A TV news program shows drones, at the Seoul railway station, in South Korea’s capital. (AP file photo)

South Korea is planning to develop a weapons system to detect and strike small drones and eventually larger aircraft, as part of the country’s program to modernize its military and despite efforts to defuse tensions with North Korea.

South Korea’s Defense Acquisition Program Administration (DAPA) said on Tuesday that the government would invest 88 billion won (74 million dollars) to develop the system by 2023.

“We aim to improve the system so that it will ultimately be capable of intercepting a fighter jet and satellite,” Song Chang-joon, a senior official at DAPA, said in a statement.

The system, nicknamed Block-I, would track and destroy small drones and other aircraft by locking invisible optical fiber razors on a target at close range.

The South’s military budget, already among the largest in the world, reached 43.1 billion dollars last year for the first time in ten years, according to the Ministry of National Defense (MND). It was an increase of seven percent compared to 2017.

Back in July, the ministry announced that Seoul would build a light aircraft carrier, which would be the country’s first.
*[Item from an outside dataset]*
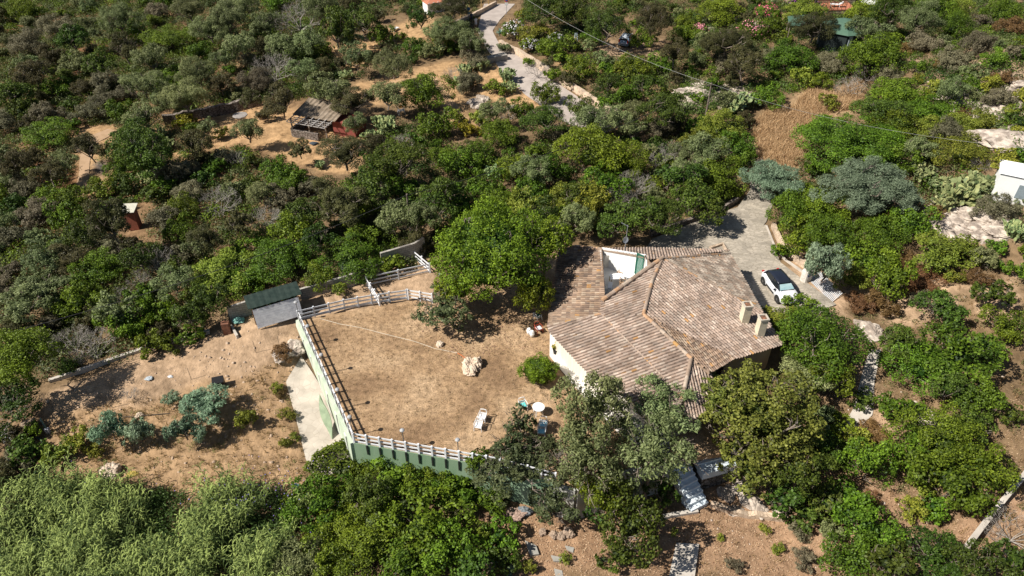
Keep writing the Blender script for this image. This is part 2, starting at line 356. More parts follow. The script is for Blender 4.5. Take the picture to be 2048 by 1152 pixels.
# lawn plateau
def lawn():
    xs = [p[0] for p in PLATXY]; ys = [p[1] for p in PLATXY]
    mb = MB(); mb.prism(PLATXY, -.35, 0.0)
    LM = bpy.data.materials.new('dry_lawn'); LM.use_nodes = True; t = LM.node_tree; b = t.nodes['Principled BSDF']; b.inputs['Roughness'].default_value = .95; b.inputs['Specular IOR Level'].default_value = .1
    g = _n(t, 'ShaderNodeNewGeometry')
    def nz(s, d=8): n = _n(t, 'ShaderNodeTexNoise'); n.inputs['Scale'].default_value = s; n.inputs['Detail'].default_value = d; t.links.new(g.outputs['Position'], n.inputs['Vector']); return n
    n1 = nz(.22); n2 = nz(2.3); n3 = nz(11, 5)
    cr = _n(t, 'ShaderNodeValToRGB'); e = cr.color_ramp.elements; e[0].position = .34; e[0].color = (.25, .16, .092, 1); e[1].position = .62; e[1].color = (.44, .305, .185, 1)
    x = cr.color_ramp.elements.new(.48); x.color = (.355, .235, .135, 1); t.links.new(n1.outputs[0], cr.inputs[0])
    mr = _n(t, 'ShaderNodeMapRange'); mr.inputs[1].default_value = .3; mr.inputs[2].default_value = .7; mr.inputs[3].default_value = .66; mr.inputs[4].default_value = 1.3; t.links.new(n2.outputs[0], mr.inputs[0])
    mr3 = _n(t, 'ShaderNodeMapRange'); mr3.inputs[1].default_value = .35; mr3.inputs[2].default_value = .65; mr3.inputs[3].default_value = .68; mr3.inputs[4].default_value = 1.22; t.links.new(n3.outputs[0], mr3.inputs[0])
    mm = _n(t, 'ShaderNodeMath', operation='MULTIPLY'); t.links.new(mr.outputs[0], mm.inputs[0]); t.links.new(mr3.outputs[0], mm.inputs[1])
    mx = _n(t, 'ShaderNodeMix', data_type='RGBA', blend_type='MULTIPLY'); mx.inputs[0].default_value = 1; t.links.new(cr.outputs[0], mx.inputs[6]); t.links.new(mm.outputs[0], mx.inputs[7])
    t.links.new(mx.outputs[2], b.inputs['Base Color'])
    bp = _n(t, 'ShaderNodeBump'); bp.inputs['Distance'].default_value = .03; t.links.new(n3.outputs[0], bp.inputs['Height']); t.links.new(bp.outputs[0], b.inputs['Normal'])
    tag(mb.build('lawn', LM), kind='structure')
lawn()
# ================================================================== HOUSE
def rp(px, py, plane):
    """ray meets plane (point, normal)"""
    d = Vector(ray(px, py)); o = Vector((0, 0, CH)); p0, n = plane
    return o+d*((p0-o).dot(n)/d.dot(n))
def plane3(a, b, c):
    n = (b-a).cross(c-a).normalized()
    if n.z < 0: n = -n
    return (a, n)
TILE = mat('roof_tile', (1.06, 1.02, .98), (.66, .63, .60), .9, .85, .01, attr='tc', spec=.2, bscale=20)
TRND = random.Random(3)
def tilecol(tone):
    pal = {'sun': [(.51,.41,.345),(.45,.35,.285),(.38,.285,.225),(.58,.50,.43),(.31,.235,.195),(.42,.325,.27),(.48,.39,.335),(.36,.30,.26)],
           'grey': [(.44,.39,.33),(.30,.26,.22),(.52,.45,.38),(.20,.16,.13),(.36,.27,.21)],
           'dark': [(.38,.28,.21),(.23,.165,.13),(.44,.36,.28),(.30,.21,.15),(.17,.13,.11),(.38,.27,.19)]}[tone]
    if TRND.random() < .010: return (.46, .27, .12)
    c = TRND.choice(pal); mn = [sum(q[i] for q in pal)/len(pal) for i in range(3)]; c = tuple(a*.7+b*.3 for a, b in zip(c, mn)); k = TRND.uniform(.85, 1.12); return tuple(v*k for v in c)
def tile_plane(mb, base, poly, plane, dpx, tone, sp=.24, cl=.37):
    """barrel tiles on a planar polygon; dpx two pixels giving the run of the ribs, uphill -> downhill"""
    p0, n = plane
    a = rp(*dpx[0], plane); b = rp(*dpx[1], plane); u = (b-a).normalized(); v = n.cross(u)
    pu = [(q-p0).dot(u) for q in poly]; pv = [(q-p0).dot(v) for q in poly]; P2 = list(zip(pu, pv))
    def spans(v0):
        xs = []; k = len(P2)
        for a_ in range(k):
            (u1, v1), (u2, v2) = P2[a_], P2[(a_+1) % k]
            if (v1 > v0) != (v2 > v0): xs.append(u1+(v0-v1)/(v2-v1)*(u2-u1))
        xs.sort(); return list(zip(xs[::2], xs[1::2]))
    for v0 in np.arange(min(pv)+.05, max(pv), sp):
        for (ua, ub) in spans(v0):
            e = ub+.06+TRND.uniform(-.02, .03)
            while e > ua+.05:
                st = max(e-cl, ua-.02); c = p0+u*st+v*(v0+TRND.uniform(-.012, .012)); vs = []
                for (uu, r, lift) in ((0, .078, .035), (e-st+.05, .095, .058)):
                    for k in range(5):
                        t = math.pi*k/4; vs.append(c+u*uu+v*(r*math.cos(t))+n*(lift-.03+r*1.15*math.sin(t)))
                mb.add(vs, [(k, k+1, k+6, k+5) for k in range(4)]+[(5, 6, 7, 8, 9)], tilecol(tone)); e -= cl
        v1 = v0+sp/2
        for (ua, ub) in spans(v1):
            e = ub+.02
            while e > ua+.05:
                st = max(e-cl, ua); c = p0+u*st+v*v1; vs = []
                for uu, l in ((0, .012), (e-st, .035)):
                    for k, zz in ((-1, .04), (0, .0), (1, .04)): vs.append(c+u*uu+v*(k*sp*.42)+n*(zz+l))
                mb.add(vs, [(0, 1, 4, 3), (1, 2, 5, 4)], tuple(x*.5 for x in tilecol(tone))); e -= cl  # pan colour halved: shade in the gaps between ribs put into the tiles
    vs = [q-n*.01 for q in poly]+[q-n*.16 for q in poly]; k = len(poly)
    base.add(vs, [tuple(range(k)), tuple(range(2*k-1, k-1, -1))]+[(i, (i+1) % k, k+(i+1) % k, k+i) for i in range(k)])
def ridge(mb, pts, r=.15):
    for a, b in zip(pts, pts[1:]):
        L = (b-a).length; n = max(1, int(L/.42)); d = (b-a).normalized(); x = d.cross(Vector((0, 0, 1))).normalized(); z = x.cross(d)
        for i in range(n):
            s = a+(b-a)*(i/n); e = a+(b-a)*((i+1.1)/n); vs = []
            for p, rr in ((s, r*.86), (e, r)):
                for k in range(6):
                    t = math.pi*k/5; vs.append(p+x*rr*math.cos(t)+z*(rr*math.sin(t)*1.0+.03))
            c = TRND.choice([(.46,.35,.27),(.52,.42,.33),(.38,.28,.21),(.55,.34,.2)]); c = (.45,.26,.10) if TRND.random() < .03 else tuple(v*.85 for v in c)
            mb.add(vs, [(k, k+1, k+7, k+6) for k in range(5)]+[(0, 1, 2, 3, 4, 5), (6, 7, 8, 9, 10, 11)], c)
house = empty('tiled_house', P(1330, 700, 0), 0, 'large villa under a weathered terracotta tiled roof with two chimneys beside the lawn', 'house')
HL = house.location.copy()
def hpart(mb, name, m, parent=None, smooth=False):
    mb.v = [tuple(Vector(v)-HL) for v in mb.v]; return mb.build(name, m, parent or house, smooth)
A = P(1325, 518, 5.4); B = P(1459, 508, 2.9); D = P(1522, 622, 2.9)
plE = plane3(A, B, D); Gp = P(1287, 630, 4.6); plS = plane3(A, D, Gp)
Cc = rp(1564, 688, plS); E = rp(1471, 716, plS); D2 = D
Hw = P(1382, 718, 4.15); plW = plane3(Gp, Hw, P(1174, 742, 2.4)); plW2 = plW
M_ = rp(1202, 628, plW); plA = plane3(A, Gp, M_); N_ = rp(1205, 604, plA); Pp = rp(1328, 756, plW)
L_ = rp(1097, 652, plW); L2 = rp(1100, 663, plW); Ew = rp(1174, 742, plW); I_ = rp(1340, 855, plW); Iw = rp(1366, 790, plW)
plV = plane3(Gp, Hw, E); plI = plane3(Hw, rp(1364, 800, plW), P(1414, 818, 2.2)); I1 = rp(1364, 800, plW); I2 = rp(1414, 818, plI); I3 = rp(1372, 845, plI)
plN = plane3(M_, P(1098, 652, 2.8), P(1150, 492, 3.1)); 
print('ROOF z', [round(q.z, 2) for q in (A, Gp, Hw, N_, M_, Pp, L_, Ew, I_, I1, Cc, E)])
roofs = [('roof', [A, B, D], plE, ((1400, 510), (1500, 560)), 'grey'),
         ('roof', [A, D2, Cc, E, Gp], plS, ((1340, 560), (1450, 655)), 'sun'),
         ('roof', [A, Gp, M_, N_], plA, ((1290, 600), (1215, 627)), 'sun'),
         ('roof', [M_, Gp, Hw, I1, rp(1358, 850, plW), I_, Ew, L2, L_], plW2, ((1290, 650), (1203, 682)), 'sun'),
         ('roof', [Gp, Hw, rp(1420, 745, plV), E], plV, ((1340, 660), (1400, 735)), 'dark'),
         ('roof', [Hw, I1, I3, I2, rp(1445, 765, plI), rp(1420, 745, plI)], plI, ((1385, 725), (1400, 790)), 'sun'),
         ('roof', [M_, L_, rp(1104, 600, plN), rp(1120, 500, plN), rp(1150, 492, plN), rp(1204, 498, plN), rp(1210, 594, plN), rp(1206, 603, plN)], plN, ((1200, 560), (1120, 562)), 'dark')]
plR = plane3(rp(1204, 498, plN), A, P(1385, 500, 3.2))
roofs.append(('roof', [rp(1204, 498, plN), rp(1290, 513, plR), rp(1291, 541, plA), A, B, P(1440, 503, 2.9), rp(1300, 497, plR)], plR, ((1330, 515), (1325, 497)), 'sun'))
base = MB()
for nm, poly, pl, dp, tone in roofs:
    mb = MB(); tile_plane(mb, base, poly, pl, dp, tone)
    hpart(mb, 'roof', TILE)
hpart(base, 'roof_deck', mat('roof_deck', (.20, .14, .10), (.30, .22, .16), 4))
up = Vector((0, 0, .05)); RTM = mat('ridge_tile', (1.0, 1, 1), (.8, .8, .8), 4, .9, .01, attr='tc')
for pts_, r_w in (([A, B], .15), ([A, rp(1305, 560, plS), Gp+up, Hw+up, I1+up], .15), ([A+up*2, N_+up*3], .2), ([A, D2], .11), ([M_, L_], .1), ([M_, Pp], .07), ([rp(1150, 492, plN), rp(1204, 498, plN)], .1)):
    rm = MB(); ridge(rm, pts_, r_w); hpart(rm, 'ridge_tiles', RTM)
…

Later in August, it unveiled a plan to spend about 239 billion dollars more on defense between 2020 and 2024, about 85 billion dollars of which would be earmarked for arms improvements.
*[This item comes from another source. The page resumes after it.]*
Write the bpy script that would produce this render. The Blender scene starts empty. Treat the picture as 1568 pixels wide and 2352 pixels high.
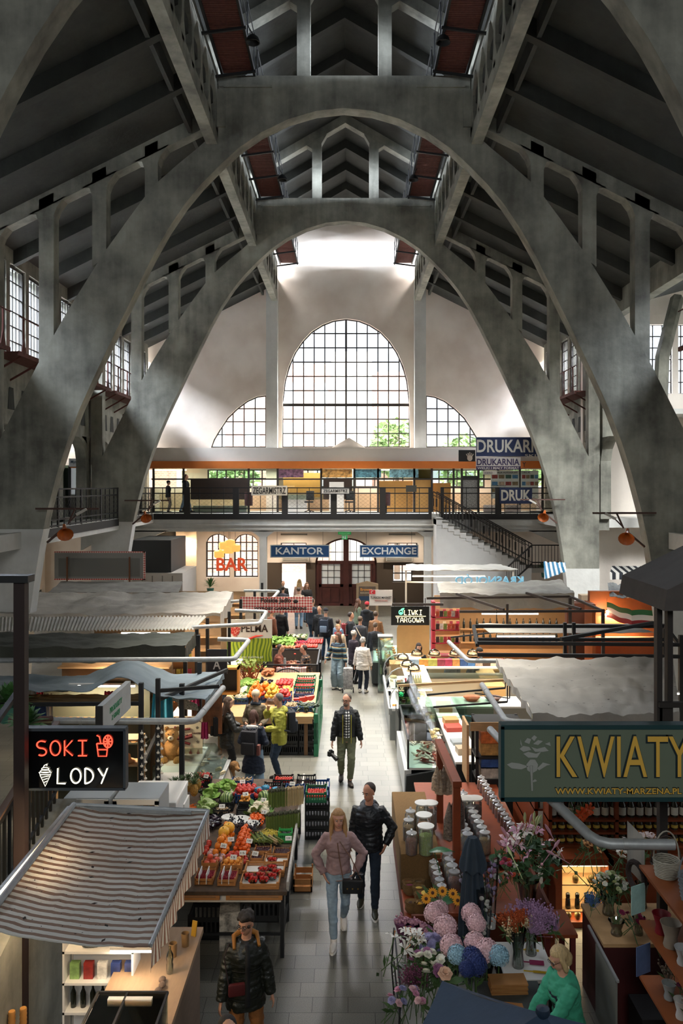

President Moon Jae-in’s government has committed billions of additional dollars to the military budget. His country is technically at war with North Korea because the 1950-53 Korean War ended in a truce, not a peace treaty.
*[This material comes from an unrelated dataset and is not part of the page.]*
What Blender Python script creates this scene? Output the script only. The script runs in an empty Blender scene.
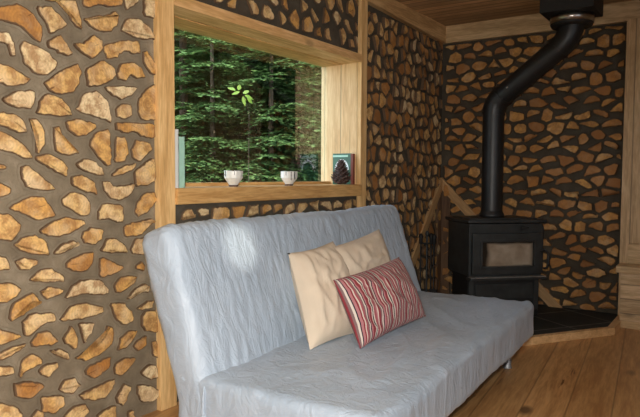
import bpy, bmesh, math, random
from mathutils import Vector, Matrix, noise
random.seed(7)
C = bpy.context.scene.collection
PI = math.pi

# ------------------------------------------------------------------ camera
F_PX, YAW, PITCH, ROLL = 618.53, 0.5961, 0.0543, 0.0052
CAM = Vector((2.2015, -5.1546, 1.0929))
_F = Vector((-math.sin(YAW)*math.cos(PITCH), math.cos(YAW)*math.cos(PITCH), -math.sin(PITCH)))
_R = Vector((math.cos(YAW), math.sin(YAW), 0)); _U = _R.cross(_F)
CR = _R*math.cos(ROLL) + _U*math.sin(ROLL); CU = -_R*math.sin(ROLL) + _U*math.cos(ROLL)
def ray(u, v): return _F + CR*((u-320)/F_PX) - CU*((v-208.5)/F_PX)
def hit(u, v, axis, val):
    d = ray(u, v); t = (val-CAM[axis])/d[axis]; return CAM + d*t
def proj(P):
    d = Vector(P)-CAM; z = d.dot(_F)
    if z < 0.05: return (9999, 9999)
    return (320+F_PX*d.dot(CR)/z, 208.5-F_PX*d.dot(CU)/z)
cd = bpy.data.cameras.new('camera'); co = bpy.data.objects.new('camera', cd); C.objects.link(co)
cd.sensor_width = 36; cd.lens = 36*F_PX/640; cd.clip_start = 0.02; cd.clip_end = 200
M = Matrix((CR, CU, -_F)).transposed().to_4x4(); M.translation = CAM; co.matrix_world = M
bpy.context.scene.camera = co

# ------------------------------------------------------------------ materials
def nt(name):
    m = bpy.data.materials.new(name); m.use_nodes = True; t = m.node_tree
    return m, t, t.nodes['Principled BSDF']
def N(t, typ, **kw):
    n = t.nodes.new(typ)
    for k, v in kw.items():
        if k.startswith('_'): n.inputs[k[1:].replace('_', ' ')].default_value = v
        else: setattr(n, k, v)
    return n
def L(t, a, b): t.links.new(a, b)
def math_n(t, op, a, b=None, c=None):
    n = t.nodes.new('ShaderNodeMath'); n.operation = op
    for i, x in enumerate((a, b, c)):
        if x is None: continue
        if isinstance(x, (int, float)): n.inputs[i].default_value = x
        else: L(t, x, n.inputs[i])
    return n.outputs[0]
def mix(t, f, a, b, mode='MIX'):
    n = t.nodes.new('ShaderNodeMix'); n.data_type = 'RGBA'; n.blend_type = mode
    for s, x in ((n.inputs[0], f), (n.inputs[6], a), (n.inputs[7], b)):
        if isinstance(x, (int, float)): s.default_value = x
        elif isinstance(x, tuple): s.default_value = (*x[:3], 1)
        else: L(t, x, s)
    return n.outputs[2]
def ramp(t, f, stops, interp='LINEAR'):
    n = t.nodes.new('ShaderNodeValToRGB'); r = n.color_ramp; r.interpolation = interp
    while len(r.elements) > 1: r.elements.remove(r.elements[-1])
    r.elements[0].position = stops[0][0]; r.elements[0].color = (*stops[0][1], 1)
    for p, c in stops[1:]:
        e = r.elements.new(p); e.color = (*c, 1)
    if f is not None: L(t, f, n.inputs[0])
    return n.outputs[0]
def mapping(t, scale=(1,1,1), rot=(0,0,0), src='Object', loc=(0,0,0)):
    tc = t.nodes.new('ShaderNodeTexCoord'); mp = t.nodes.new('ShaderNodeMapping')
    mp.inputs['Scale'].default_value = scale; mp.inputs['Rotation'].default_value = rot; mp.inputs['Location'].default_value = loc
    L(t, tc.outputs[src], mp.inputs[0]); return mp.outputs[0]
def bump(t, bs, h, strength=0.3, dist=0.01):
    b = t.nodes.new('ShaderNodeBump'); b.inputs['Strength'].default_value = strength; b.inputs['Distance'].default_value = dist
    L(t, h, b.inputs['Height']); L(t, b.outputs[0], bs.inputs['Normal'])
def plain(name, col, rough=0.5, metal=0, ns=0.0, nscale=30, bmp=0):
    m, t, b = nt(name); b.inputs['Roughness'].default_value = rough; b.inputs['Metallic'].default_value = metal
    n = N(t, 'ShaderNodeTexNoise', _Scale=nscale, _Detail=4.0); L(t, mapping(t), n.inputs['Vector'])
    d = tuple(max(0, c*(1-ns)) for c in col); e = tuple(min(1, c*(1+ns)) for c in col)
    L(t, ramp(t, n.outputs[0], [(0.3, d), (0.7, e)]), b.inputs['Base Color'])
    if bmp: bump(t, b, n.outputs[0], bmp, 0.005)
    return m
def wood(name, c_lo, c_hi, axis=0, rotz=0.0, plank=0.0, paxis=1, rough=0.5, knots=0.5, gscale=1.0, groove=0.9, var=0.25, streak=None):
    """timber: grain stretched along `axis`; boards of width `plank` laid side by side along `paxis`"""
    m, t, b = nt(name); b.inputs['Roughness'].default_value = rough
    base = mapping(t, rot=(0, 0, rotz))
    sep = N(t, 'ShaderNodeSeparateXYZ'); L(t, base, sep.inputs[0])
    vec = base
    if plank:
        q = math_n(t, 'DIVIDE', sep.outputs[paxis], plank)
        idx = math_n(t, 'FLOOR', q); fr = math_n(t, 'FRACT', q)
        wn = N(t, 'ShaderNodeTexWhiteNoise', noise_dimensions='1D'); L(t, idx, wn.inputs['W'])
        off = N(t, 'ShaderNodeVectorMath', operation='MULTIPLY_ADD'); L(t, wn.outputs['Color'], off.inputs[0])
        off.inputs[1].default_value = (7, 7, 7); L(t, base, off.inputs[2]); vec = off.outputs[0]
    sc = [9*gscale]*3; sc[axis] = 0.9*gscale
    mp = N(t, 'ShaderNodeVectorMath', operation='MULTIPLY'); L(t, vec, mp.inputs[0]); mp.inputs[1].default_value = sc
    n1 = N(t, 'ShaderNodeTexNoise', _Scale=2.2, _Detail=6.0, _Roughness=0.6, _Distortion=0.8); L(t, mp.outputs[0], n1.inputs['Vector'])
    wv = N(t, 'ShaderNodeTexNoise', _Scale=12.0, _Detail=3.0, _Roughness=0.55, _Distortion=0.3); L(t, mp.outputs[0], wv.inputs['Vector'])
    f = math_n(t, 'ADD', math_n(t, 'MULTIPLY', n1.outputs[0], 0.62), math_n(t, 'MULTIPLY', wv.outputs[0], 0.38))
    dark = tuple(c*0.75 for c in c_lo)
    col = ramp(t, f, [(0.30, dark), (0.44, c_lo), (0.60, c_hi)])
    kn = [3.2*gscale]*3; kn[axis] = 1.7*gscale
    km = N(t, 'ShaderNodeVectorMath', operation='MULTIPLY'); L(t, vec, km.inputs[0]); km.inputs[1].default_value = kn
    vo = N(t, 'ShaderNodeTexVoronoi', _Scale=1.0); L(t, km.outputs[0], vo.inputs['Vector'])
    kf = ramp(t, vo.outputs['Distance'], [(0.045, (1,1,1)), (0.10, (0,0,0))])
    kc = tuple(c*0.33 for c in c_lo)
    col = mix(t, math_n(t, 'MULTIPLY', kf, knots), col, kc)
    if streak:
        s2 = N(t, 'ShaderNodeTexNoise', _Scale=0.9, _Detail=8.0, _Roughness=0.75, _Distortion=1.5); L(t, mp.outputs[0], s2.inputs['Vector'])
        col = mix(t, ramp(t, s2.outputs[0], [(0.64, (0,0,0)), (0.68, (1,1,1))]), col, streak)
    hgt = f
    if plank:
        v = math_n(t, 'ADD', math_n(t, 'MULTIPLY', wn.outputs['Value'], var*2), 1-var)
        hs = N(t, 'ShaderNodeMix', data_type='RGBA', blend_type='MULTIPLY'); hs.inputs[0].default_value = 1
        L(t, col, hs.inputs[6]); cmb = N(t, 'ShaderNodeCombineXYZ')
        for i in range(3): L(t, v, cmb.inputs[i])
        L(t, cmb.outputs[0], hs.inputs[7]); col = hs.outputs[2]
        e = math_n(t, 'MINIMUM', fr, math_n(t, 'SUBTRACT', 1.0, fr))
        gw = 0.0035/plank
        g = ramp(t, e, [(gw*0.5, (0,0,0)), (gw*1.6, (1,1,1))])
        col = mix(t, math_n(t, 'MULTIPLY', math_n(t, 'SUBTRACT', 1.0, g), groove), col, tuple(c*0.18 for c in c_lo))
        hgt = math_n(t, 'ADD', math_n(t, 'MULTIPLY', f, 0.25), g)
    L(t, col, b.inputs['Base Color']); bump(t, b, hgt, 0.25, 0.004)
    return m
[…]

But, the increase in military spending also comes despite the president’s push for trying peace with the North.

Pyongyang and Seoul engaged in unprecedented talks in early 2018. Late last year, the two Korean leaders agreed in a meeting in Pyongyang to take a step closer to peace by turning the Korean Peninsula into a “land of peace without nuclear weapons and nuclear threats.”

Inter-Korean talks have, however, stalled since a second summit between US President Donald Trump and North Korean leader Kim Jong-un broke up without an agreement in Vietnam.

Moon continues to call for inter-Korean talks as well as talks between the US and Pyongyang. On Monday, he said US-North Korea dialog would resume “soon.”